5-year T-note auction to yield near 1.87% — The Treasury today will sell $13 billion of 2-year floating rate notes and $34 billion of 5-year T-notes. The Treasury will then conclude this week’s $101 billion T-note package by selling $28 billion of 7-year T-notes on Thursday. Today’s 5-year T-note issue was trading at 1.86% in when-issued trading late Tuesday afternoon, which translates to an inflation-adjusted yield of 0.08% against the current 5-year breakeven inflation expectations rate of 1.78%. The 12-auction averages for the 5-year are: 2.47 bid cover ratio, 4.9 bp tail to the median yield, 15.0 bp tail to the low yield, and 33% taken at the high yield. The 5-year T-note is moderately popular among foreign investors and central banks. Indirect bidders, a proxy for foreign buyers, have taken an average of 63.8% of the last twelve 5-year T-note auctions, which is moderately above the average of 60.9% for all recent Treasury coupon auctions.
EIA report should show some further recovery in refineries after Harvey — The market consensus for today’s weekly EIA report is for a +2.5 million bbl rise in U.S. crude oil inventories, a -1.5 million bbl decline in gasoline inventories, a -2.1 million bbl decline in distillate inventories, and a +2.7 point increase in the refinery utilization rate to 85.9%.

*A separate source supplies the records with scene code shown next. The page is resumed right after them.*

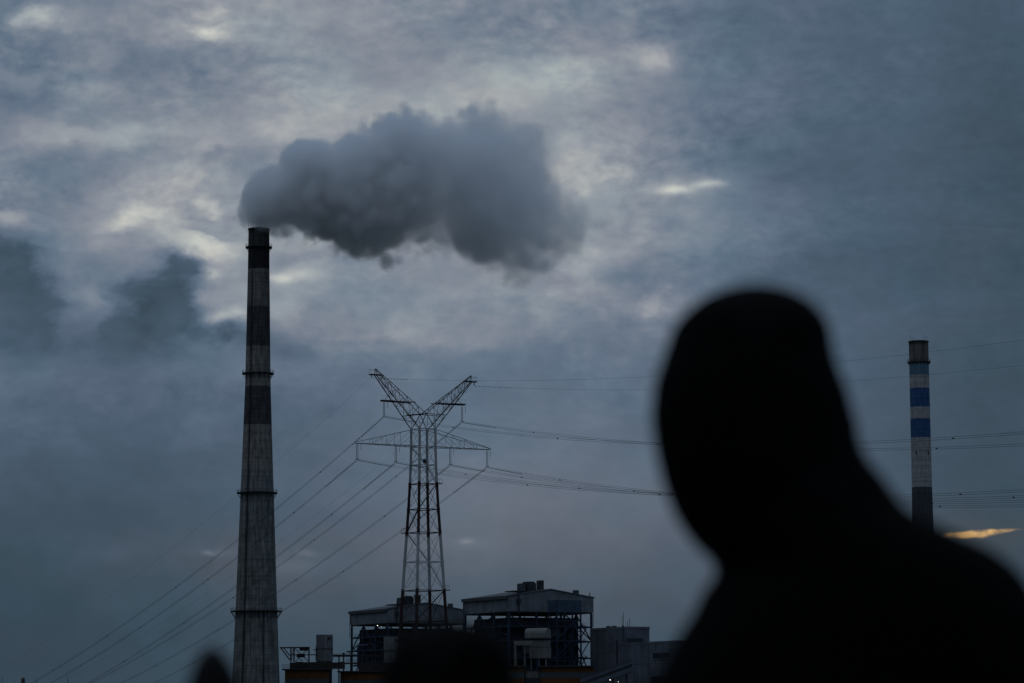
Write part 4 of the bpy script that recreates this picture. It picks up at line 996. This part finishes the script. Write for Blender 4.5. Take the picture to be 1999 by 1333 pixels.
# ---------------------------------------------------------------- parked scooter, one mirror reaching into the frame
YS = 2.6; mt_ = at(411, 1263, YS)
sx = mt_.x-.36
sc_ = empty('scooter', (sx, YS, 0), 0, 'parked scooter whose mirror reaches into the frame left of the tall chimney foot', 'scooter')
def torus(name, c, R_, r_, mat, parent):
    vs, fs = [], []; A, B = 32, 10
    for i in range(A):
        for j in range(B):
            u, v = 2*math.pi*i/A, 2*math.pi*j/B; q = R_+r_*math.cos(v); vs.append((c[0]+r_*math.sin(v), c[1]+q*math.cos(u), c[2]+q*math.sin(u)))
    for i in range(A):
        for j in range(B): fs.append((i*B+j, ((i+1) % A)*B+j, ((i+1) % A)*B+(j+1) % B, i*B+(j+1) % B))
    return pyd(name, vs, fs, mat, parent, True)
for y in (.28, -.95):
    tw = torus('tyre', (0, y, .24), .19, .05, 'rubber', sc_); sub(rod('rim', (-.03, y, .24), (.03, y, .24), .15, 'chrome', sc_), tw)
def loft(name, secs, mat, parent):
    vs, fs = [], []; S_ = 16
    for (c, a, b_) in secs:
        for k in range(S_):
            an = 2*math.pi*k/S_; ca, sa = math.cos(an), math.sin(an)
            vs.append((c[0]+math.copysign(abs(ca)**.7, ca)*a, c[1]+math.copysign(abs(sa)**.7, sa)*b_, c[2]))
    for i in range(len(secs)-1):
        for k in range(S_): fs.append((i*S_+k, i*S_+(k+1) % S_, (i+1)*S_+(k+1) % S_, (i+1)*S_+k))
    fs.append(tuple(range(S_))); fs.append(tuple((len(secs)-1)*S_+k for k in reversed(range(S_))))
    return pyd(name, vs, fs, mat, parent, True)
mz = mt_.z-.2
loft('front_fairing', [((0, .05, .3), .16, .06), ((0, .08, .55), .2, .07), ((0, .04, .8), .17, .06), ((0, -.02, mz-.12), .12, .06)], 'scooter_paint', sc_)
loft('front_mudguard', [((0, .28, .43), .06, .17), ((0, .28, .48), .05, .14), ((0, .28, .51), .02, .06)], 'scooter_paint', sc_)
loft('floorboard', [((0, -.28, .26), .15, .32), ((0, -.28, .33), .16, .33)], 'rubber', sc_)
loft('rear_body', [((0, -.85, .34), .1, .3), ((0, -.85, .55), .15, .36), ((0, -.88, .7), .14, .36)], 'scooter_paint', sc_)
loft('seat', [((0, -.8, .705), .14, .34), ((0, -.8, .76), .15, .35), ((0, -.8, .79), .1, .28)], 'rubber', sc_)
tubes('handlebar', [[(-.33, -.1, mz), (-.2, -.03, mz-.02), (0, 0, mz-.04), (.2, -.03, mz-.02), (.33, -.1, mz)]], .014, 'chrome', sc_, 8)
for s in (-1, 1):
    rod('grip', (s*.22, -.04, mz-.018), (s*.35, -.11, mz+.002), .019, 'rubber', sc_); rod('lever', (s*.2, .02, mz-.02), (s*.33, -.04, mz-.01), .008, 'chrome', sc_)
    ms_ = tubes('mirror_stalk', [[(s*.19, -.03, mz), (s*.26, 0, mz+.04), (s*.335, 0, mz+.09)]], .007, 'chrome', sc_, 8)
    vs, fs = [], []; S_ = 28
    for th, sc2 in ((-.016, .4), (-.013, .8), (-.004, 1), (.004, 1), (.008, .92)):
        for k in range(S_):
            an = 2*math.pi*k/S_; x, z = math.cos(an), math.sin(an)
            vs.append(((x*.046*(1-.28*z))*sc2, th, (z*.07)*sc2))
    for i in range(4):
        for k in range(S_): fs.append((i*S_+k, i*S_+(k+1) % S_, (i+1)*S_+(k+1) % S_, (i+1)*S_+k))
    fs.append(tuple(range(S_))); fs.append(tuple(4*S_+k for k in reversed(range(S_))))
    m_ = pyd('mirror', vs, fs, 'mirror_shell', sc_, True); m_.location = (s*.365, 0, mt_.z-.07); m_.rotation_euler = (0, s*R(-6), s*R(58)); sub(ms_, m_)
rod('headlight', (0, .06, mz-.16), (0, .1, mz-.17), .06, 'chrome', sc_)
rod('fork', (-.05, .12, .5), (-.05, .28, .24), .02, 'chrome', sc_); rod('fork', (.05, .12, .5), (.05, .28, .24), .02, 'chrome', sc_)
rod('kickstand', (-.08, -.5, .3), (-.2, -.55, .0), .014, 'dark_steel', sc_)

# ---------------------------------------------------------------- reeds at the lower left
YQ = 40
def reed(label, tips, px):
    c = at(px, 1380, YQ); e = empty('reed_plant', (c.x, YQ, 0), 0, label, 'plant', 'reeds at the lower left')
    for (tx, ty, wpx, lean, nm) in tips:
        tp = at(tx, ty, YQ)-Vector((c.x, YQ, 0)); bs = Vector(((tx-px)*.0035+random.uniform(-.03, .03), random.uniform(-.1, .1), 0)); w = wpx*YQ/F/2
        vs, fs = [], []; S_ = 10
        for i in range(S_+1):
            f_ = i/S_; p = bs.lerp(tp, f_); p.x -= lean*math.sin(f_*math.pi)*.12*1.0
            ww = (w*(1-((f_-.9)/.12)**2*.6) if f_ > .85 else w*.45) if nm == 'seed_head' else w*(1-f_**2.2)+.0015
            ww = max(ww, .002)
            for (a, b_) in ((-1, 0), (0, -.35), (1, 0), (0, .35)): vs.append((p.x+a*ww, p.y+b_*ww, p.z))
        for i in range(S_):
            for k in range(4): fs.append((i*4+k, i*4+(k+1) % 4, (i+1)*4+(k+1) % 4, (i+1)*4+k))
        fs.append((0, 1, 2, 3)); fs.append((S_*4+3, S_*4+2, S_*4+1, S_*4))
        pyd(nm, vs, fs, 'reed_head' if nm == 'seed_head' else 'reed_leaf', e, True)
reed('reed with a blunt brown head among thin blades, near the lower left corner', [(45, 1323, 11, 0, 'seed_head'), (27, 1326, 7, -.3, 'blade'), (73, 1323, 9, .6, 'blade'), (36, 1338, 9, .2, 'blade'), (60, 1340, 10, -.2, 'blade'), (50, 1345, 9, .3, 'blade')], 50)
reed('single thin reed blade leaning left, just right of the brown reed head', [(131, 1317, 9, -.7, 'blade'), (150, 1338, 8, -.5, 'blade'), (142, 1342, 8, .3, 'blade')], 145)
reed('thin upright reed blade at the very left edge', [(4, 1319, 5, 0, 'blade'), (-8, 1336, 8, .2, 'blade'), (10, 1340, 8, -.2, 'blade')], 2)
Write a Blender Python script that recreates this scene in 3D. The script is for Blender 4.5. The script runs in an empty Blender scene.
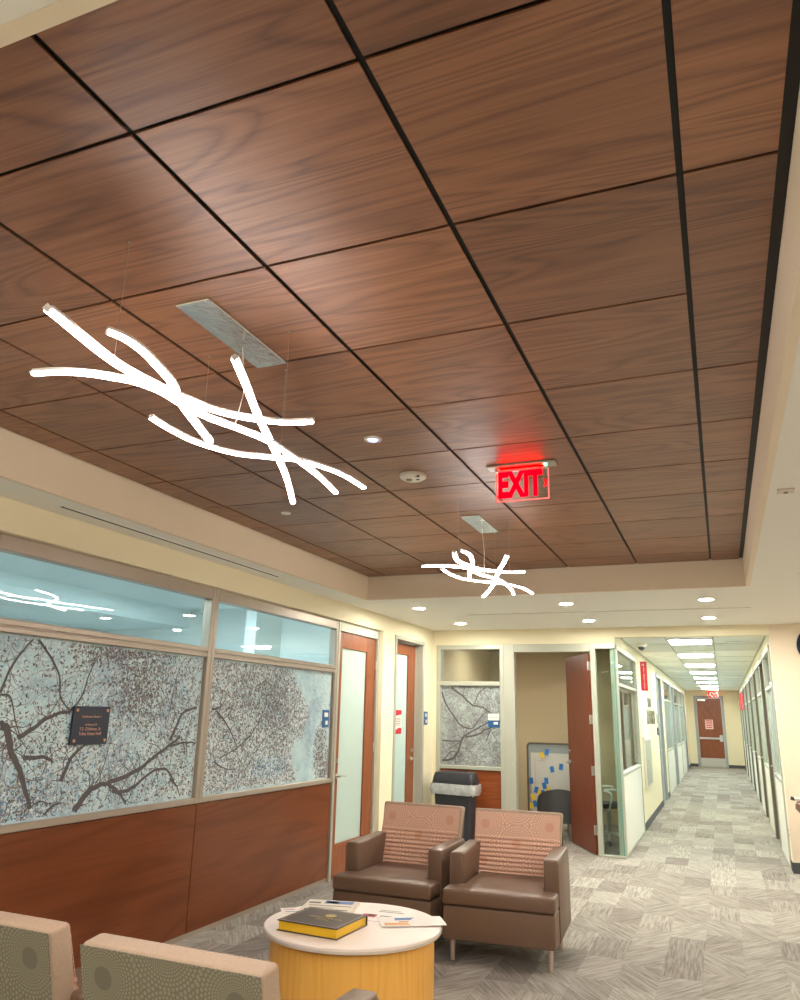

Today’s weekly EIA data (for the week ended Sep 22) will see distortions from Hurricane Harvey (that hit Texas on Aug 25) and to a much lesser extent from Hurricane Irma (that hit Florida on Sep 15). The refinery utilization rate in last week’s EIA report of 83.2% was up by +5.5 points from the previous week’s trough of 77.7%, but was still -13.4 points below the pre-Harvey level of 96.6% and -8.9 points below the 5-year average. The continued dent in refinery activity shows that demand for crude and gasoline production remains well below normal. Meanwhile, U.S. oil production has now recovered by +8.2% in the past two weeks from the Harvey-induced drop of -7.9% seen in the week ended Sep 1. U.S. oil production of 9.510 million bpd in last week’s report was just slightly below the 2-1/4 year high of 9.530 million bpd posted Aug 25.